┌──

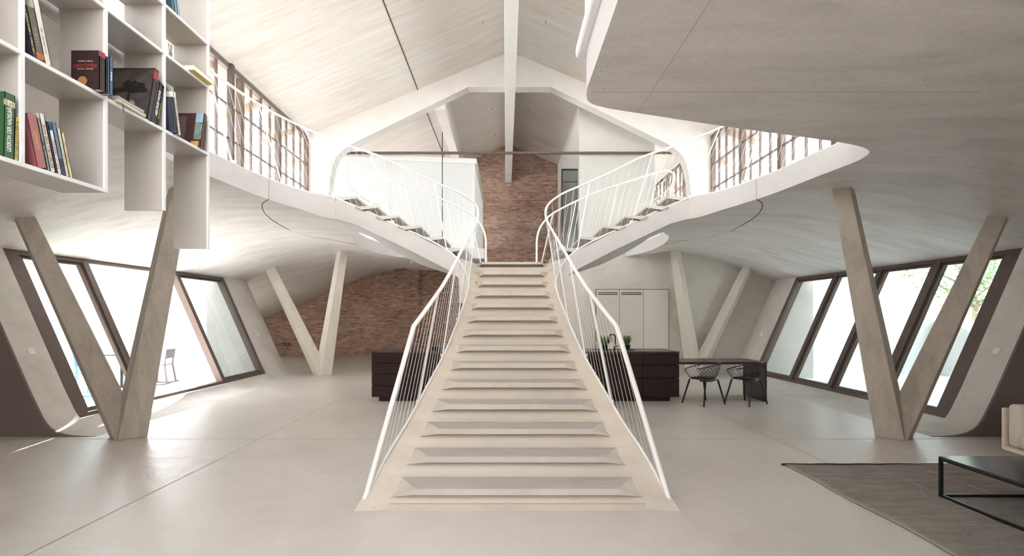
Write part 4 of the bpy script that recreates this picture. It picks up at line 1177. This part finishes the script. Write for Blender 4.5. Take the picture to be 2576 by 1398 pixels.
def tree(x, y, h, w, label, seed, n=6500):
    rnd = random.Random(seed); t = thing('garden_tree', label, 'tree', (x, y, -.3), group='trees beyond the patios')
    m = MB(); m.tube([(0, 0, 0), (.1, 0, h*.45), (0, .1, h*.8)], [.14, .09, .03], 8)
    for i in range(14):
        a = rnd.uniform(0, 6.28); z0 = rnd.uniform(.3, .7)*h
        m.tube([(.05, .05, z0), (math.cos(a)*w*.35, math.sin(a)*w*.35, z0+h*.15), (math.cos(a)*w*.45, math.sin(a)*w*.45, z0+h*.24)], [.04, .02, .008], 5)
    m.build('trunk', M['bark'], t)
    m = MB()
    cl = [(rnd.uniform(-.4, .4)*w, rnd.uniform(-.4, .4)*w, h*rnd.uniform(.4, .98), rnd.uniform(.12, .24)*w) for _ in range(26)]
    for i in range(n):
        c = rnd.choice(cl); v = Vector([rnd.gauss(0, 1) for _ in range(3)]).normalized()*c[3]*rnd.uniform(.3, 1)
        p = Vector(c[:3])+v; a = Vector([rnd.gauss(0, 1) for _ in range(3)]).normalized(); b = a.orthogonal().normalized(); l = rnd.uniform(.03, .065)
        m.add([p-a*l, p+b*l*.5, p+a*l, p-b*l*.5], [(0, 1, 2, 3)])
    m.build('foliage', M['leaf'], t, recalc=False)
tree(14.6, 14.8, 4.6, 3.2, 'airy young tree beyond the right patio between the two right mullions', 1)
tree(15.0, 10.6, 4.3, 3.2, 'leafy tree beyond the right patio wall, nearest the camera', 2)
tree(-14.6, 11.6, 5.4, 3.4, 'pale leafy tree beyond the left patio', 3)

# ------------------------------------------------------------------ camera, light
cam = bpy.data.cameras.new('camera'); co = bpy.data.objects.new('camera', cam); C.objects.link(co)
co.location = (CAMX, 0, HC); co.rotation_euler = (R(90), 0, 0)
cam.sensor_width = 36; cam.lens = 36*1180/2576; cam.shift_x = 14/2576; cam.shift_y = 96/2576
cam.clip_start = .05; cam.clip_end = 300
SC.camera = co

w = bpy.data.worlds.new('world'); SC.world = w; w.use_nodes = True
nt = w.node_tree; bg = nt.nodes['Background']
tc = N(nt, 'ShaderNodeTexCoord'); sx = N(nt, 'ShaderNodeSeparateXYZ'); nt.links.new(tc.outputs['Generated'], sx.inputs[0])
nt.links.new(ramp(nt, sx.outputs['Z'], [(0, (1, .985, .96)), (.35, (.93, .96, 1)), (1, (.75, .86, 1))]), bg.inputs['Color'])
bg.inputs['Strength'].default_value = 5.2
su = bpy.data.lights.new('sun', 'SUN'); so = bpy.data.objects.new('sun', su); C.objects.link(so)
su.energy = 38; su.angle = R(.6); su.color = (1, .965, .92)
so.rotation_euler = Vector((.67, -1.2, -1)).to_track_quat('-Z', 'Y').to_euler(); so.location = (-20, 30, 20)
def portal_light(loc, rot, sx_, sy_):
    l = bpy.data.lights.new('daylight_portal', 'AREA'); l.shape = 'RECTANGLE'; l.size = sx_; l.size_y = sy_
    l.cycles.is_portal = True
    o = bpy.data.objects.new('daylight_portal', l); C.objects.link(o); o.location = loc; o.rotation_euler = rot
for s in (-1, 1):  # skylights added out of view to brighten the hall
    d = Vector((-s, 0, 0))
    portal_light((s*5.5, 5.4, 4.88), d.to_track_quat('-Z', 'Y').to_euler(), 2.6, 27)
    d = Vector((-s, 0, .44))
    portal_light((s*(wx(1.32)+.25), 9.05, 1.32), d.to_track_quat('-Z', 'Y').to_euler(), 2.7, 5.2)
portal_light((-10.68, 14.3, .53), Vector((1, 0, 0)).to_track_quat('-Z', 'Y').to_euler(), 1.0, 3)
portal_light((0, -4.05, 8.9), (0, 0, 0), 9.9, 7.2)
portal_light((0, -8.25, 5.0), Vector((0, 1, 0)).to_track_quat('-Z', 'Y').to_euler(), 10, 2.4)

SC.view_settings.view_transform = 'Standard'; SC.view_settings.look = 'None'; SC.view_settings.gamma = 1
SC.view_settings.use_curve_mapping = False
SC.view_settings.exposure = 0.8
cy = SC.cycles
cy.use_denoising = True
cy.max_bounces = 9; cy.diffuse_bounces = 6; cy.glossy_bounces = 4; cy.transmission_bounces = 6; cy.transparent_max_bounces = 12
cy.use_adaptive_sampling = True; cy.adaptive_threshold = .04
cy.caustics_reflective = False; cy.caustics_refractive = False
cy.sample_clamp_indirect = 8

└──
┌──

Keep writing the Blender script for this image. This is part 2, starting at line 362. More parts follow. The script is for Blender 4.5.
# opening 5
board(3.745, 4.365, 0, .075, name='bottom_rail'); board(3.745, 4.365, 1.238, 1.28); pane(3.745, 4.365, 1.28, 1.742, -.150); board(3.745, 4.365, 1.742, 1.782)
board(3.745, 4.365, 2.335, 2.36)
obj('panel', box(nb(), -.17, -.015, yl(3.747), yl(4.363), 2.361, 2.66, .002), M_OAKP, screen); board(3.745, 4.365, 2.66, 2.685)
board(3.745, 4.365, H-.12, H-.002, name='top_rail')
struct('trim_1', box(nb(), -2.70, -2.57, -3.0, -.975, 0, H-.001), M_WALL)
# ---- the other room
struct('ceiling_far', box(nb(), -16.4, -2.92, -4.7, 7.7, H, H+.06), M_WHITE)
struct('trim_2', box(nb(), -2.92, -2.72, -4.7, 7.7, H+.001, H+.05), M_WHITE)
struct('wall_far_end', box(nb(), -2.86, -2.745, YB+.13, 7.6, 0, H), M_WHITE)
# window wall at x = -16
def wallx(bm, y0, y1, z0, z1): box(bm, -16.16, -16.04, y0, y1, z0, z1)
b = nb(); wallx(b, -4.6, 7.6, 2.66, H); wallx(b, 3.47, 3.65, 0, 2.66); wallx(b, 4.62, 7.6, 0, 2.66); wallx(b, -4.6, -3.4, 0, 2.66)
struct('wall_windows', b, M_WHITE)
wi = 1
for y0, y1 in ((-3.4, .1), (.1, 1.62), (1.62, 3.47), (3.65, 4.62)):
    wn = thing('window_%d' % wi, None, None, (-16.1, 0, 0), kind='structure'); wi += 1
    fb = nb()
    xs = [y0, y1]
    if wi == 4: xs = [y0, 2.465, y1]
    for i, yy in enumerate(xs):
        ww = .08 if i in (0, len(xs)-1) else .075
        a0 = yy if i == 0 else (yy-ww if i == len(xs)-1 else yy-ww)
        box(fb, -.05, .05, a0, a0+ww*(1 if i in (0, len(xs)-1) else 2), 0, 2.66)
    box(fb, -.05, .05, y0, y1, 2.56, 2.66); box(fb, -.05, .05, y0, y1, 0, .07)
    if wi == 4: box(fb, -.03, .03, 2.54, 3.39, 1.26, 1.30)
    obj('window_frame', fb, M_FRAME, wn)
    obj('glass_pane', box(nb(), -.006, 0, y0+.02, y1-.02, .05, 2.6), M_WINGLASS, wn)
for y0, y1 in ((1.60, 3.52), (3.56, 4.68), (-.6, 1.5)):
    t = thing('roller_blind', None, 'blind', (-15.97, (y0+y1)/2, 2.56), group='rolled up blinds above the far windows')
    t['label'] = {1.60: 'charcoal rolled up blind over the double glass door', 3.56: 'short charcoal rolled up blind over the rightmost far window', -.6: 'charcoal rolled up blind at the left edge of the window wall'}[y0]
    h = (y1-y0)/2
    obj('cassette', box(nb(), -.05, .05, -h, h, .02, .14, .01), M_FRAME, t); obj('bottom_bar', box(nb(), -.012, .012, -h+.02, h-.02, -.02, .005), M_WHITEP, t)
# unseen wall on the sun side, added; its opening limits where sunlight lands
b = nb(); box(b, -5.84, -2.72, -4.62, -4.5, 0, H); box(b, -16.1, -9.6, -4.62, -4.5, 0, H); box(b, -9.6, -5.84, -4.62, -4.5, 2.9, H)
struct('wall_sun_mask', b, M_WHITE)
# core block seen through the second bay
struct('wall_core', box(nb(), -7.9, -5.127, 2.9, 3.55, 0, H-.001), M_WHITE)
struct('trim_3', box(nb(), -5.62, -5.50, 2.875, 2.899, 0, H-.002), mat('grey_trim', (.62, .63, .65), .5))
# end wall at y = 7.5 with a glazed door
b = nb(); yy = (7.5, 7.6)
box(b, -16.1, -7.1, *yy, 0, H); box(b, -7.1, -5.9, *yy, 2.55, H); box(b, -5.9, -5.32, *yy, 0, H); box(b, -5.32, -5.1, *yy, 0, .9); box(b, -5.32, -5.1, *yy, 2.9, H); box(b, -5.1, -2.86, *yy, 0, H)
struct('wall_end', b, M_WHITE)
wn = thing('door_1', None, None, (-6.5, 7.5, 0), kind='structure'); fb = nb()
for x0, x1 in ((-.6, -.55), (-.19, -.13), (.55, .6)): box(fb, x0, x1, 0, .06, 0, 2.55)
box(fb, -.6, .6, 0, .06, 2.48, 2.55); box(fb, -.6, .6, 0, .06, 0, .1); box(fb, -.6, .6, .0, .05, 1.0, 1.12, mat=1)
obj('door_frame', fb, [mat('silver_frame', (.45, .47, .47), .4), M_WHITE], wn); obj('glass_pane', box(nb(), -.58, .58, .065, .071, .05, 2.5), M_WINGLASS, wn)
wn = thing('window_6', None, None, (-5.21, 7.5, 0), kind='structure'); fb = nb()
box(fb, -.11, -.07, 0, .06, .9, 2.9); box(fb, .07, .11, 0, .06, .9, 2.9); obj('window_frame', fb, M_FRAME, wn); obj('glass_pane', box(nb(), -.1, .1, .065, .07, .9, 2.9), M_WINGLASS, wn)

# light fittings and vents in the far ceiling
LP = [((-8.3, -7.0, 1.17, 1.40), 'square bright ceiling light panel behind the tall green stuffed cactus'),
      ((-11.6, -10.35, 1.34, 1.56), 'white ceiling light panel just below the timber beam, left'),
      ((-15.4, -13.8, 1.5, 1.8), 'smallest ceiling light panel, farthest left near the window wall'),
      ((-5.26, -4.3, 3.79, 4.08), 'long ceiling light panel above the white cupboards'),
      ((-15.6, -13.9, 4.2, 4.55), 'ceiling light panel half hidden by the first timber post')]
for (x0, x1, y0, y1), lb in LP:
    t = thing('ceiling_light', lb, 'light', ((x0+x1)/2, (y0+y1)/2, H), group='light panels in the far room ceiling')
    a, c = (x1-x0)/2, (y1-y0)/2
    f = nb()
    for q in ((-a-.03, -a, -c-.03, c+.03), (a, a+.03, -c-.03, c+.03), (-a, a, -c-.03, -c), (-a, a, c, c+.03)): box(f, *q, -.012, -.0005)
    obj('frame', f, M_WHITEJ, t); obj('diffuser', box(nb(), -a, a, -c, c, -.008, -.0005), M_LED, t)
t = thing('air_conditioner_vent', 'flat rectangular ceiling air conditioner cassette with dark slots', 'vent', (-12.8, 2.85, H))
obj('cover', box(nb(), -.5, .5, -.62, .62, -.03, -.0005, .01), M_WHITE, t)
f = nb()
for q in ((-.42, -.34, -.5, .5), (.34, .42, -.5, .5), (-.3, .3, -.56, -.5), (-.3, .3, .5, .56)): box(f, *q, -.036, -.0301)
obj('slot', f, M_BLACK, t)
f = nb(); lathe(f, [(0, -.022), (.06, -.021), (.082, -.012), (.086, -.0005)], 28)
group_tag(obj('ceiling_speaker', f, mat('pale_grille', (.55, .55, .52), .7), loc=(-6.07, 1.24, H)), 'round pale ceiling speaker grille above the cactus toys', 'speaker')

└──

* [Written request]: Start with the line that holds "Write part 4" and finish with the line that holds "SC.camera = co". Transcribe each line in between exactly, and those two as well.

* [Solution to the problem]:
Write part 4 of the bpy script that recreates this picture. It picks up at line 1177. This part finishes the script. Write for Blender 4.5. Take the picture to be 2576 by 1398 pixels.
def tree(x, y, h, w, label, seed, n=6500):
    rnd = random.Random(seed); t = thing('garden_tree', label, 'tree', (x, y, -.3), group='trees beyond the patios')
    m = MB(); m.tube([(0, 0, 0), (.1, 0, h*.45), (0, .1, h*.8)], [.14, .09, .03], 8)
    for i in range(14):
        a = rnd.uniform(0, 6.28); z0 = rnd.uniform(.3, .7)*h
        m.tube([(.05, .05, z0), (math.cos(a)*w*.35, math.sin(a)*w*.35, z0+h*.15), (math.cos(a)*w*.45, math.sin(a)*w*.45, z0+h*.24)], [.04, .02, .008], 5)
    m.build('trunk', M['bark'], t)
    m = MB()
    cl = [(rnd.uniform(-.4, .4)*w, rnd.uniform(-.4, .4)*w, h*rnd.uniform(.4, .98), rnd.uniform(.12, .24)*w) for _ in range(26)]
    for i in range(n):
        c = rnd.choice(cl); v = Vector([rnd.gauss(0, 1) for _ in range(3)]).normalized()*c[3]*rnd.uniform(.3, 1)
        p = Vector(c[:3])+v; a = Vector([rnd.gauss(0, 1) for _ in range(3)]).normalized(); b = a.orthogonal().normalized(); l = rnd.uniform(.03, .065)
        m.add([p-a*l, p+b*l*.5, p+a*l, p-b*l*.5], [(0, 1, 2, 3)])
    m.build('foliage', M['leaf'], t, recalc=False)
tree(14.6, 14.8, 4.6, 3.2, 'airy young tree beyond the right patio between the two right mullions', 1)
tree(15.0, 10.6, 4.3, 3.2, 'leafy tree beyond the right patio wall, nearest the camera', 2)
tree(-14.6, 11.6, 5.4, 3.4, 'pale leafy tree beyond the left patio', 3)

# ------------------------------------------------------------------ camera, light
cam = bpy.data.cameras.new('camera'); co = bpy.data.objects.new('camera', cam); C.objects.link(co)
co.location = (CAMX, 0, HC); co.rotation_euler = (R(90), 0, 0)
cam.sensor_width = 36; cam.lens = 36*1180/2576; cam.shift_x = 14/2576; cam.shift_y = 96/2576
cam.clip_start = .05; cam.clip_end = 300
SC.camera = co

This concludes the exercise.